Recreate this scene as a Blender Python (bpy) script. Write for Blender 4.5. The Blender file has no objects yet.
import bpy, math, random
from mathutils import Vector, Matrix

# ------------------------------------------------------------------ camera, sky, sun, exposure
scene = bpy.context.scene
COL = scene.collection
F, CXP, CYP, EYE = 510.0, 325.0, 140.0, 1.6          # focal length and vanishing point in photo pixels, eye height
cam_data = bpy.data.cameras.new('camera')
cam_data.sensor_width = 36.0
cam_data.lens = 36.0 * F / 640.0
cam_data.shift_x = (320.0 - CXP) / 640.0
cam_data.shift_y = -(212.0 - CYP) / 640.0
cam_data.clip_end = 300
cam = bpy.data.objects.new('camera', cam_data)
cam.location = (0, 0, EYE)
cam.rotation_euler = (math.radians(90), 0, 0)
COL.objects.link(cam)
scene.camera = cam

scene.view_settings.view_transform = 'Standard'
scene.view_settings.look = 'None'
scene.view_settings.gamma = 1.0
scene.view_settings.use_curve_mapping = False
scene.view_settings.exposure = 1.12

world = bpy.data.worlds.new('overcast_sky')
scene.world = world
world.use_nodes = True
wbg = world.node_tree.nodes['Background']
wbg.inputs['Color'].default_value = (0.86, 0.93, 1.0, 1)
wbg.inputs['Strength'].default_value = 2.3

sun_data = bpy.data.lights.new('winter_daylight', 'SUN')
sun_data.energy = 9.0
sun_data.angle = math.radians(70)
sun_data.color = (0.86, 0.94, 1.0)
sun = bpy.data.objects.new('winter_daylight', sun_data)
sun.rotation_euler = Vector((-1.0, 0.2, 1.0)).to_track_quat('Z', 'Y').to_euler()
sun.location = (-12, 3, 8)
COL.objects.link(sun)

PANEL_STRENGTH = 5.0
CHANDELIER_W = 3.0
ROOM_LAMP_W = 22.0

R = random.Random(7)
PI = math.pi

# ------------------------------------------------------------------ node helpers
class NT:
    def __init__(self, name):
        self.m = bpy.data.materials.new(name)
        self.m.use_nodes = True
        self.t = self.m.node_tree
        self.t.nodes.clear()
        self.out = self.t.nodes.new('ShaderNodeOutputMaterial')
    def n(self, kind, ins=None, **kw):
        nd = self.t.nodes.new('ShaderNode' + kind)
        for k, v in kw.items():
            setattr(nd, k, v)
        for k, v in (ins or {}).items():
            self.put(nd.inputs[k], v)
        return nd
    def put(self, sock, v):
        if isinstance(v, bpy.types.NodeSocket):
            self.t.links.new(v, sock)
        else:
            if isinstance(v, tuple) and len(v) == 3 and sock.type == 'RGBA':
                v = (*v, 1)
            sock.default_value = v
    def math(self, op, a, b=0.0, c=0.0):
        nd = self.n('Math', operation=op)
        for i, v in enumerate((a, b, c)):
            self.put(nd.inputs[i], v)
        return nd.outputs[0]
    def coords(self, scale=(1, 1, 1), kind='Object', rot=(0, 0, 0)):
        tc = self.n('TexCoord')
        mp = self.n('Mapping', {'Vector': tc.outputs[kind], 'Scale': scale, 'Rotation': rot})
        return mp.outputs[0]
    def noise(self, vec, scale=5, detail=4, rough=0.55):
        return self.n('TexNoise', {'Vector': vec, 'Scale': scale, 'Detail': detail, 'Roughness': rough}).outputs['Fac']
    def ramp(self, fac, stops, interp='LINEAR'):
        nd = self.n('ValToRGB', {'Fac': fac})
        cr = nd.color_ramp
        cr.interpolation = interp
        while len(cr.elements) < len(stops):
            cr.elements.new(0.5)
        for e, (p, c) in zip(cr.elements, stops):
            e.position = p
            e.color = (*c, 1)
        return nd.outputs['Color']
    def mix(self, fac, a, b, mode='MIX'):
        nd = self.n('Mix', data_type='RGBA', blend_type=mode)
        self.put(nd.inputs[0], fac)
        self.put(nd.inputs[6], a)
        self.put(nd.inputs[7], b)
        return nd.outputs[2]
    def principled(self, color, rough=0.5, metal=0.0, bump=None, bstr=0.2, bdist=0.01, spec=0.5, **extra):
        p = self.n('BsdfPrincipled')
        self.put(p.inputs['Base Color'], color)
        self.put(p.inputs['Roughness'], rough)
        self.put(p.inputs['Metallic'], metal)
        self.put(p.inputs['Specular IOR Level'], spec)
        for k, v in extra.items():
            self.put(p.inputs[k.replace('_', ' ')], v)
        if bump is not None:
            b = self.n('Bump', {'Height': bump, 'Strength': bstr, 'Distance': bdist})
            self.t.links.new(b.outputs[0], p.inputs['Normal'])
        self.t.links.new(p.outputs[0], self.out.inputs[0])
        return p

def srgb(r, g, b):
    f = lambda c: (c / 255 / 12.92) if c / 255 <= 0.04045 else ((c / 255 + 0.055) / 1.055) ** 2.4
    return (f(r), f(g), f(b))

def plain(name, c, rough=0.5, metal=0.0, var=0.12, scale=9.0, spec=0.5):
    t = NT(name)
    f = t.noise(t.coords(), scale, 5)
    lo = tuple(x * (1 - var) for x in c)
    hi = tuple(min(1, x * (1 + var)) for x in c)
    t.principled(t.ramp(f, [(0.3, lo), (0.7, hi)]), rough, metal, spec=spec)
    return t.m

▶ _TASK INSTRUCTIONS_
The lines from the top of the data above down to the line containing "from mathutils import Vector, Matrix" are to be copied exactly; no other line should appear.

▶ _TASK SOLUTION_
Recreate this scene as a Blender Python (bpy) script. Write for Blender 4.5. The Blender file has no objects yet.
import bpy, math, random
from mathutils import Vector, Matrix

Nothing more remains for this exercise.